## Task brief
Find the lines that hold the word "scene" and return them.

## Provided material

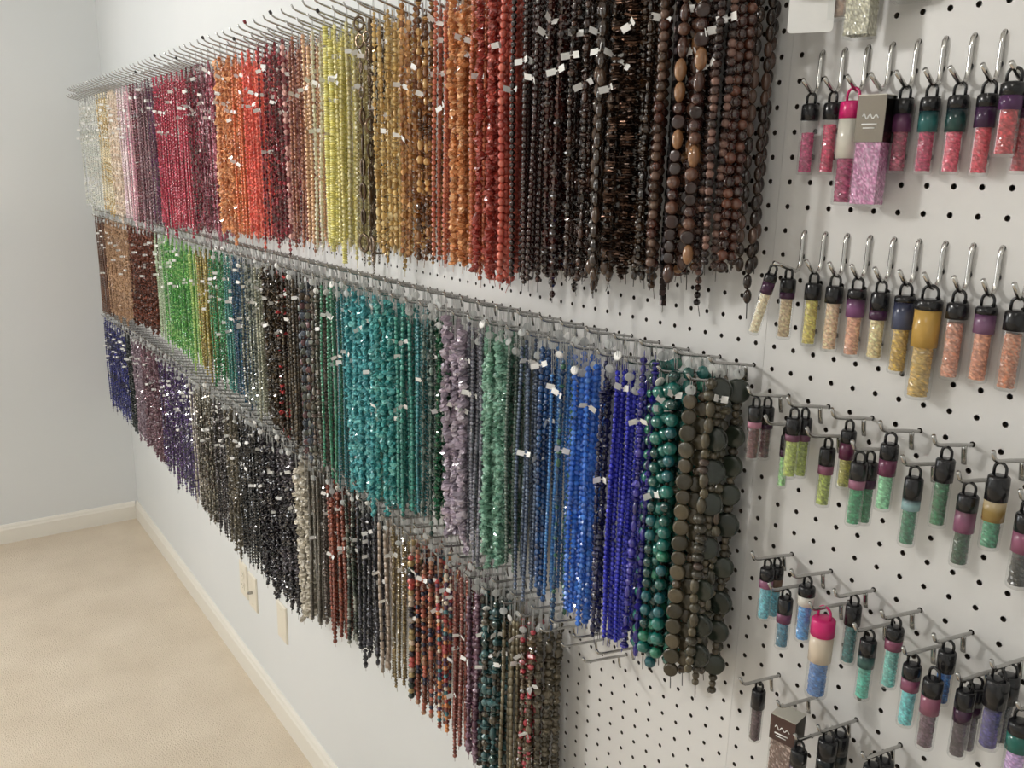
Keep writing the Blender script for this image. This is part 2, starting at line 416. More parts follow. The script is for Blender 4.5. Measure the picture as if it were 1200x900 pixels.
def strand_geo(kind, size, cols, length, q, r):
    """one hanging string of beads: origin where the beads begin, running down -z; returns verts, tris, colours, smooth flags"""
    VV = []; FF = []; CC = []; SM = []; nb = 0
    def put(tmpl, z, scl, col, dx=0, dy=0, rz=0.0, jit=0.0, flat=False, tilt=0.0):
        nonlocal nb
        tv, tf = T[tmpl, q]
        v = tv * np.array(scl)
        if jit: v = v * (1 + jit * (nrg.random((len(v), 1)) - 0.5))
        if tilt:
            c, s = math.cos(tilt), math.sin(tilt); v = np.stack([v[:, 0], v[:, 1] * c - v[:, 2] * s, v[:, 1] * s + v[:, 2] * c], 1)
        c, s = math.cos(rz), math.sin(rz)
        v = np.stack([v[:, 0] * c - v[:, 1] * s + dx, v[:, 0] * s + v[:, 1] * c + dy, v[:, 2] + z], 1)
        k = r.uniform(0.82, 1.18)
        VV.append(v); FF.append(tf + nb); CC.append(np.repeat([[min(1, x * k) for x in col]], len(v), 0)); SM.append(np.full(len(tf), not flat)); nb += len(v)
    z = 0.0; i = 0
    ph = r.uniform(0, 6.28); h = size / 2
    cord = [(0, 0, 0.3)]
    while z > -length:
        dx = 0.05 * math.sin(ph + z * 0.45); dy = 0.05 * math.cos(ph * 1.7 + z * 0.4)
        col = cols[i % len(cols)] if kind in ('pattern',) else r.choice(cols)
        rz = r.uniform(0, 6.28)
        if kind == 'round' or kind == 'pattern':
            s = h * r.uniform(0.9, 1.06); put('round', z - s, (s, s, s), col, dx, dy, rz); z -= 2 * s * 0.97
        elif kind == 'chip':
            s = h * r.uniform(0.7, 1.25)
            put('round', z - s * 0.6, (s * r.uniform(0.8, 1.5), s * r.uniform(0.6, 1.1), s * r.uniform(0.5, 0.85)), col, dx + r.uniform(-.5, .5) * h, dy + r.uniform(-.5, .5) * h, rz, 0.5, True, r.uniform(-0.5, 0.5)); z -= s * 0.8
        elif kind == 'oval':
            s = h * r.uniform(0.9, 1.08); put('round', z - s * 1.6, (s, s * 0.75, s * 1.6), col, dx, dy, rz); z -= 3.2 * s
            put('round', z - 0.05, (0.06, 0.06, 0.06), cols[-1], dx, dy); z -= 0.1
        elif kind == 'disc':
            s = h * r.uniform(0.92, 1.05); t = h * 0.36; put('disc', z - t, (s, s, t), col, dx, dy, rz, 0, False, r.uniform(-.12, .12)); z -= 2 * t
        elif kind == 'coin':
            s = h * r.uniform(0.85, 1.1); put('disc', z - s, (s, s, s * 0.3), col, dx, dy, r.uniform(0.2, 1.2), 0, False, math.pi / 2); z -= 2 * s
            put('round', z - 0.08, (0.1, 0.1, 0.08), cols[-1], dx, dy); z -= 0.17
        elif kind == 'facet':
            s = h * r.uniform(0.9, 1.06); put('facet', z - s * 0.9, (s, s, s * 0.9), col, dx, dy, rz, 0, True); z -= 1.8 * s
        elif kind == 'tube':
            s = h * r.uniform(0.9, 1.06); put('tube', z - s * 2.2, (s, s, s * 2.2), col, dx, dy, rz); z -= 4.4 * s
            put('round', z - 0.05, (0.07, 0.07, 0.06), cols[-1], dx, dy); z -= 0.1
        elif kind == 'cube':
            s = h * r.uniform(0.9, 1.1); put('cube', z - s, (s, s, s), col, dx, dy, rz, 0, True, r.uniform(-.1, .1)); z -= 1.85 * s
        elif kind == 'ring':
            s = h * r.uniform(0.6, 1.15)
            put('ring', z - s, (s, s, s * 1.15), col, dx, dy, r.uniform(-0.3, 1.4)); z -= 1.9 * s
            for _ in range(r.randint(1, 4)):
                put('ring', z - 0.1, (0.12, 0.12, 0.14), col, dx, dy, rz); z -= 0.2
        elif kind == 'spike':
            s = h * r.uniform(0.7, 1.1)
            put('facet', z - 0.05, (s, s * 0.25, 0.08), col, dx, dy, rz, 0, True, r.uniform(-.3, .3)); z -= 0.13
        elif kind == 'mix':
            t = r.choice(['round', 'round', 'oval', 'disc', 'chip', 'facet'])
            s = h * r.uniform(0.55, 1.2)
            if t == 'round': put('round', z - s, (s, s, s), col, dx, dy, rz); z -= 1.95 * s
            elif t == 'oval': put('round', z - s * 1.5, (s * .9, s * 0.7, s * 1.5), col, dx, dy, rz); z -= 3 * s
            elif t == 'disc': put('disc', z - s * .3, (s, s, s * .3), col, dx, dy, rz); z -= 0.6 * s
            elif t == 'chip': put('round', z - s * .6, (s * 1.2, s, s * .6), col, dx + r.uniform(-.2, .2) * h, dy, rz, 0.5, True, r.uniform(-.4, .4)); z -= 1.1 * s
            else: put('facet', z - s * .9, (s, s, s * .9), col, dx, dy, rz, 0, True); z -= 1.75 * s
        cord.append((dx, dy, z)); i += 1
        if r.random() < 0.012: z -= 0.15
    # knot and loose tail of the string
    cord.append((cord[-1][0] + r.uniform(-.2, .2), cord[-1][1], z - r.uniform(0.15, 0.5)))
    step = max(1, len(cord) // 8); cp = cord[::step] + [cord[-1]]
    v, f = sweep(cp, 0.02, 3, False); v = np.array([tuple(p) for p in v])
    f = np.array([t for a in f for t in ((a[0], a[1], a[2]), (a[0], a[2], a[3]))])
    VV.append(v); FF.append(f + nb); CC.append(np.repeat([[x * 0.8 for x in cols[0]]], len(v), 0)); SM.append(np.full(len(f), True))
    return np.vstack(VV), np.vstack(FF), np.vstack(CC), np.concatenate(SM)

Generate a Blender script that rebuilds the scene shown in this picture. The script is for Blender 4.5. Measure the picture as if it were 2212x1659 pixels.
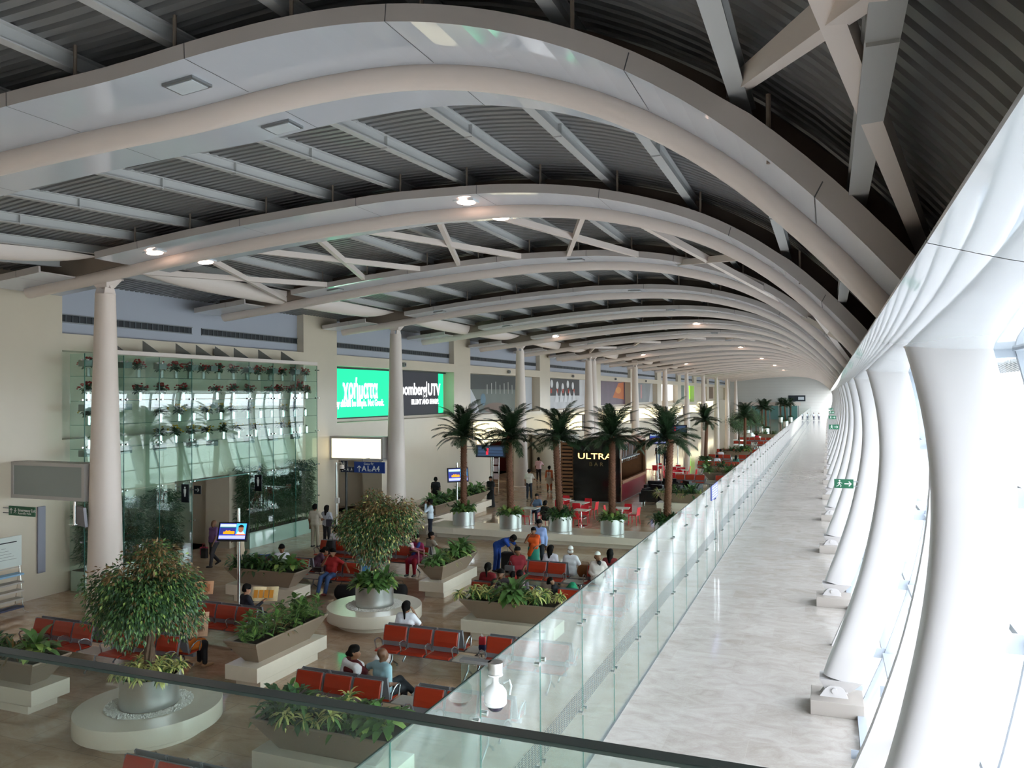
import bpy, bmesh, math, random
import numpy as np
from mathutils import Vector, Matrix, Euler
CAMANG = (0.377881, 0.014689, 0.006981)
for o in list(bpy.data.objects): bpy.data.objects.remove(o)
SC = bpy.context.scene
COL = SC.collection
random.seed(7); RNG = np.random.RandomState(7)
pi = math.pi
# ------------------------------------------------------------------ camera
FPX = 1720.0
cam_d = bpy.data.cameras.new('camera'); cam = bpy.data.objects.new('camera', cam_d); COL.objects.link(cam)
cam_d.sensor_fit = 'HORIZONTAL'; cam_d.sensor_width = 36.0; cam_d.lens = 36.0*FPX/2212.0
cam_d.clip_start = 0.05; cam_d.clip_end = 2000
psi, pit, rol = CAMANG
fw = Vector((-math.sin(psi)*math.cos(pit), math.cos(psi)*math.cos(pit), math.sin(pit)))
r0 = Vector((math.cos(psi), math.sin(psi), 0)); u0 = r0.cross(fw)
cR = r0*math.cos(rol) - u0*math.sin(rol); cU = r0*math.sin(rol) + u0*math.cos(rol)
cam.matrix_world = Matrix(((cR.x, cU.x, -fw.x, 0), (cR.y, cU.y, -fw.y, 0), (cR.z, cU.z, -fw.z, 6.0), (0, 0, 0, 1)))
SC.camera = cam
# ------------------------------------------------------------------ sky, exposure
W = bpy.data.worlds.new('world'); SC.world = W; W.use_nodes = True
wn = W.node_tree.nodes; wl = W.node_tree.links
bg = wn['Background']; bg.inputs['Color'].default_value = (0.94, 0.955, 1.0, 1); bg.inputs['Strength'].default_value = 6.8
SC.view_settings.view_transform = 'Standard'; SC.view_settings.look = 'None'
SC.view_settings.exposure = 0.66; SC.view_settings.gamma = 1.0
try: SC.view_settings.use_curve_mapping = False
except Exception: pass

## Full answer
Generate a Blender script that rebuilds the scene shown in this picture. The script is for Blender 4.5. Measure the picture as if it were 2212x1659 pixels.
SC = bpy.context.scene